Thanks for your friendly reaction to my criticism, by the way.
(Please note that I was specifically talking about "linked" lists: when we use them, their "linked" part rarely matches something in the real-world)
OK, let's go for more examples of well-used classes not representing real-world things: a solver, an interpreter, a compiler, an AST, an arithmetic expression, a grammar, a saved game, a DSP filter, a target architecture, a process, a thread, an AI script, ...
My "Rocket" example isn't a strawman, it's a counter-example. You can ignore the audio rendering part if you don't find it plausible.
Rockets do make their own rocket noise, don't they?
(if you prefer, we can call this "sound synthesis" instead of "audio rendering").
My point is that this code probably shouldn't be in the same class than, for example, the "target following" code.
It would be an obvious violation the single responsibility principle (SRP).
Actually, I've seen lots of SRP violations caused by blindly "modelling the real world" (shape drawing functions inside the "Picture" class, inverted inheritance hierarchies, focusing on implementation reuse instead of focusing on interfaces, Square class derived from Rectangle class, ...). This alone is not a good enough design guide, and is sometimes counterproductive.
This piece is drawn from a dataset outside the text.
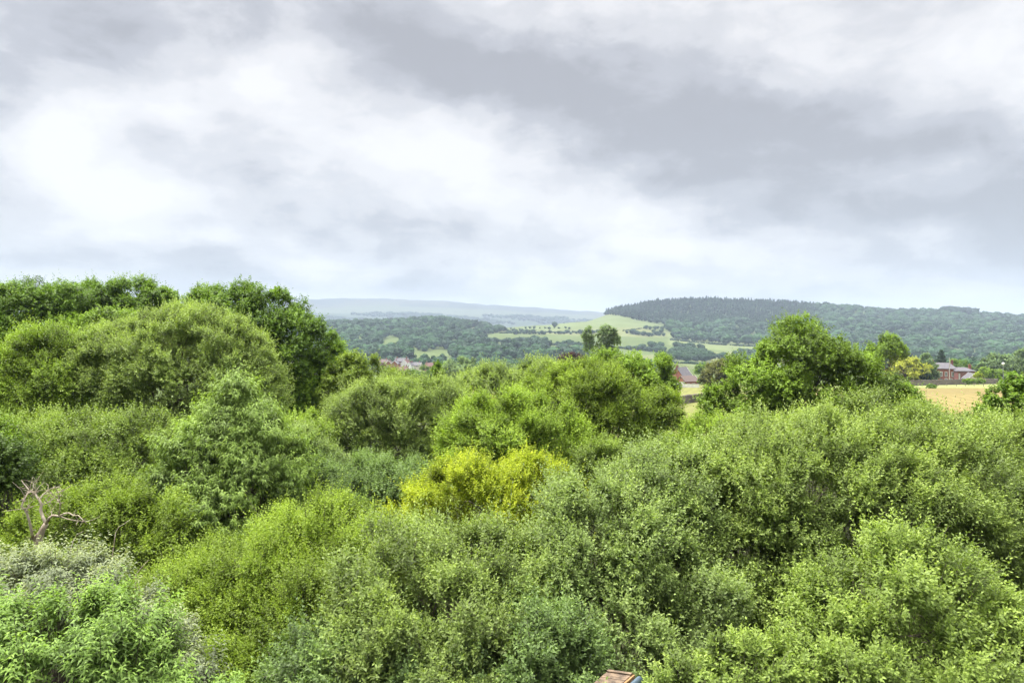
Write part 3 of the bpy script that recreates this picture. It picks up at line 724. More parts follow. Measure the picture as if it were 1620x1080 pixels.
hedge('hedge on the left hill crest between two fields', [(772, 524), (850, 523)], 3, 6)
hedge('hedge below the broadleaf slope of the right hill', [(1060, 538), (1130, 545), (1200, 549)], 4, 7)
print('far', time.time() - T0)

# ------------------------------------------------------------------ buildings
BRICK = brick_mat('red_brick', (.30, .080, .048), (.22, .058, .038), (.20, .15, .12), .45, .15)
BRICK2 = brick_mat('dark_brick', (.22, .066, .048), (.16, .052, .042), (.15, .12, .11), .45, .15)
SLATE = brick_mat('slate', (.115, .108, .118), (.085, .082, .092), (.05, .048, .05), .5, .3)
TILE = brick_mat('clay_tile', (.12, .052, .042), (.09, .044, .038), (.10, .06, .05), .4, .3)
BTILE = brick_mat('brown_tile', (.125, .085, .075), (.095, .066, .058), (.08, .07, .06), .4, .3)
WHITE = plain_mat('white_paint', (.78, .77, .74), (.66, .65, .62), 1.2, .6, .3)
RENDERM = plain_mat('cream_render', (.62, .56, .44), (.52, .47, .37), 1., .9, .2)
STONE = brick_mat('grey_stone', (.20, .17, .15), (.13, .11, .10), (.07, .06, .055), .7, .28)
GLASS = plain_mat('window_glass', (.04, .05, .06), (.07, .08, .09), .6, .08, .8)
DOORM = plain_mat('painted_door', (.05, .08, .10), (.07, .10, .12), 1., .4, .5)
WOODP = plain_mat('weathered_timber', (.26, .21, .17), (.17, .135, .105), 6, .9, .2, .3)

def opening(root, x, z, w, h, y, bars=1, frame=WHITE):
    f = MB(); t = .09
    f.box(x - w / 2, x + w / 2, y - .07, y, z, z + t).box(x - w / 2, x + w / 2, y - .07, y, z + h - t, z + h)
    f.box(x - w / 2, x - w / 2 + t, y - .07, y, z + t, z + h - t).box(x + w / 2 - t, x + w / 2, y - .07, y, z + t, z + h - t)
    for i in range(bars):
        xb = x - w / 2 + w * (i + 1) / (bars + 1); f.box(xb - .035, xb + .035, y - .06, y, z + t, z + h - t)
    o = f.build('window', frame, root)
    MB().box(x - w / 2 + .05, x + w / 2 - .05, y - .035, y - .005, z + .05, z + h - .05).build('pane', GLASS, o)
    MB().box(x - w / 2 - .12, x + w / 2 + .12, y - .16, y - .001, z - .14, z - .004).build('sill', WHITE if frame is not WHITE else STONE, o)

def house(name, label, px, row, d, w, dep, eave, ridge, yaw, wall, roofm, cat='house', group=None, chim=((.3, 0),), wins=(), door=None, hip=0.0, verge=None, gwins=(), fin=None, zg=None):
    """ridge along local x, front towards -y; row = row of the ground line"""
    loc = P(px, row, d)
    if zg is None: loc[2] = min(loc[2], ground_z(loc[0], loc[1]) + (3.5 if name == 'village_house' else .3))
    gz = ground_z(loc[0], loc[1])
    root = tag(empty(name, loc, yaw), label, cat, group)
    lo = gz - loc[2] - .8
    wb = MB(); hw, hd = w / 2, dep / 2
    if hip: wb.box(-hw, hw, -hd, hd, lo, eave)
    else: wb.prism([(-hd, lo), (hd, lo), (hd, eave), (0, ridge), (-hd, eave)], -hw, hw)
    wb.build('wall', wall, root)
    ov, t = .35, .16; sl = (ridge - eave) / hd
    rb = MB(); xo = hw + (ov if hip else .22); hx = hip
    e0 = eave - sl * ov + .03
    for sgn in (-1, 1):
        y0 = sgn * (hd + ov); a = (-xo, y0, e0); b = (xo, y0, e0); c = (xo - hx, 0, ridge + .03); dd = (-xo + hx, 0, ridge + .03)
        q = [a, b, c, dd] if sgn < 0 else [b, a, dd, c]
        rb.hexa(q, [(x, y, z + t) for x, y, z in q])
    if hip:
        for sgn in (-1, 1):
            q = [(sgn * xo, sgn * (hd + ov), e0 + .004), (sgn * xo, -sgn * (hd + ov), e0 + .004), (sgn * (xo - hx), 0, ridge + .034)]
            q = q[::-1]
            b = len(rb.v); rb.v += q + [(x, y, z + t) for x, y, z in q]
            rb.f += [(b + 2, b + 1, b), (b + 3, b + 4, b + 5)] + [(b + i, b + (i + 1) % 3, b + 3 + (i + 1) % 3, b + 3 + i) for i in range(3)]
    ro = rb.build('roof', roofm, root)
    for cx, cy in chim:
        x = cx * w; y = cy * dep; zt = ridge + 1.0
        c = MB(); c.box(x - .45, x + .45, y - .3, y + .3, eave + .4, zt).box(x - .52, x + .52, y - .37, y + .37, zt + .003, zt + .15)
        for k in (-.22, .22): c.tube([(x + k, y, zt + .14), (x + k, y, zt + .55)], [.12, .1], 8)
        c.build('chimney', BRICK2 if wall is not BRICK2 else BRICK, ro)
    for x, z, ww, hh, bars in wins: opening(root, x, z, ww, hh, -hd - .003, bars)
    for sgn, y, z, ww, hh in gwins:
        f = MB(); x = sgn * (hw + .004); x1 = x + sgn * .06
        f.box(min(x, x1), max(x, x1), y - ww / 2, y + ww / 2, z, z + hh); o = f.build('window', WHITE, root)
        x2 = x1 + sgn * .003; x3 = x2 + sgn * .02
        MB().box(min(x2, x3), max(x2, x3), y - ww / 2 + .1, y + ww / 2 - .1, z + .1, z + hh - .1).build('pane', GLASS, o)
    if door:
        x, ww, hh = door
        o = MB().box(x - ww / 2, x + ww / 2, -hd - .08, -hd - .003, 0, hh).build('door', DOORM, root)
        MB().box(x + ww * .3, x + ww * .38, -hd - .13, -hd - .083, 1.0, 1.12).build('handle', WHITE, o)
    if verge:
        for sgn in verge:
            m = MB(); x0 = sgn * (hw + .225); x1 = x0 + sgn * .05
            for s2 in (-1, 1):
                q = [(x0, s2 * (hd + ov), e0 - .12), (x1, s2 * (hd + ov), e0 - .12), (x1, 0, ridge - .09), (x0, 0, ridge - .09)]
                m.hexa(q, [(x, y, z + .34) for x, y, z in q])
            m.build('bargeboard', WHITE, root)
    return root

# the brick house at the hay field: front range with tall windows, and a gabled part on its left
house('brick_house', 'long red brick house with slate roof and tall white windows by the hay field', 1492, 606, 285., 9.0, 7., 6.3, 8.4, R(-28), BRICK, SLATE, chim=((-.42, -.2), (.35, .1)), hip=2.6,
      wins=[(-3.1, 3.1, .9, 1.9, 1), (-.9, 3.1, .9, 1.9, 1), (.8, 3.1, .9, 1.9, 1), (3.1, 3.1, .9, 1.9, 1), (-2.6, .7, .9, 1.6, 1), (.8, .7, .9, 1.6, 1), (2.5, .7, .9, 1.6, 1)], door=(-.9, 1., 2.1), gwins=[(-1, 0, 3., 1., 1.6)])
house('brick_wing', 'square brick building with low slate roof right of the tall windowed house', 1520, 606, 281., 6.6, 8., 5.2, 6.4, R(-4), BRICK2, SLATE, cat='house', chim=((.46, -.1),), hip=2.0, wins=[(-2.8, .6, .5, 3.6, 1)])
house('white_house', 'white rendered gable end half hidden by the grey green tree', 1478, 605, 290., 5., 5.5, 4.4, 6.2, R(60), WHITE, SLATE, chim=((.3, 0),), gwins=[(-1, 0, 2., .9, 1.2)])
house('outbuilding', 'low outbuilding with steep slate roof beside the square brick building', 1537, 606, 268., 5., 4.5, 1.9, 3.9, R(78), RENDERM, SLATE, cat='shed', chim=(), verge=(-1, 1))
house('shed', 'brown roofed garden shed behind the long grey wall', 1558, 605, 262., 4.2, 3.2, 1.9, 2.8, R(15), WOODP, BTILE, cat='shed', chim=(), gwins=[(1, 0, .9, .7, .6)])
house('shed', 'grey roofed lean-to shed next to the silver car', 1567, 605, 258., 3.6, 3.0, 1.7, 2.3, R(-20), WOODP, SLATE, cat='shed', chim=(), wins=[(0, .7, .8, .6, 1)])
house('brick_house', 'red roofed house at the right border behind the tree', 1630, 602, 320., 9., 8., 4.8, 7.4, R(20), BRICK, TILE, wins=[(-2, 2.8, 1.2, 1.2, 1), (2, 2.8, 1.2, 1.2, 1)])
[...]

Have a look at how game developers struggle with deep class hierarchies. Many of them are moving, for the better, to Entity/Component based designs.
This is a step back from "real-world modelling" (since you don't need/have a "Rocket" class anymore).
I'm not sure that code is ephemeral. It seems to congeal into a thixatropic mass.
But it's clear that data itself - that mutable-state heterogeneous-structured blob - has deep value, and handling that data appropriately is very important. This isn't treated adequately in the zeitgeist.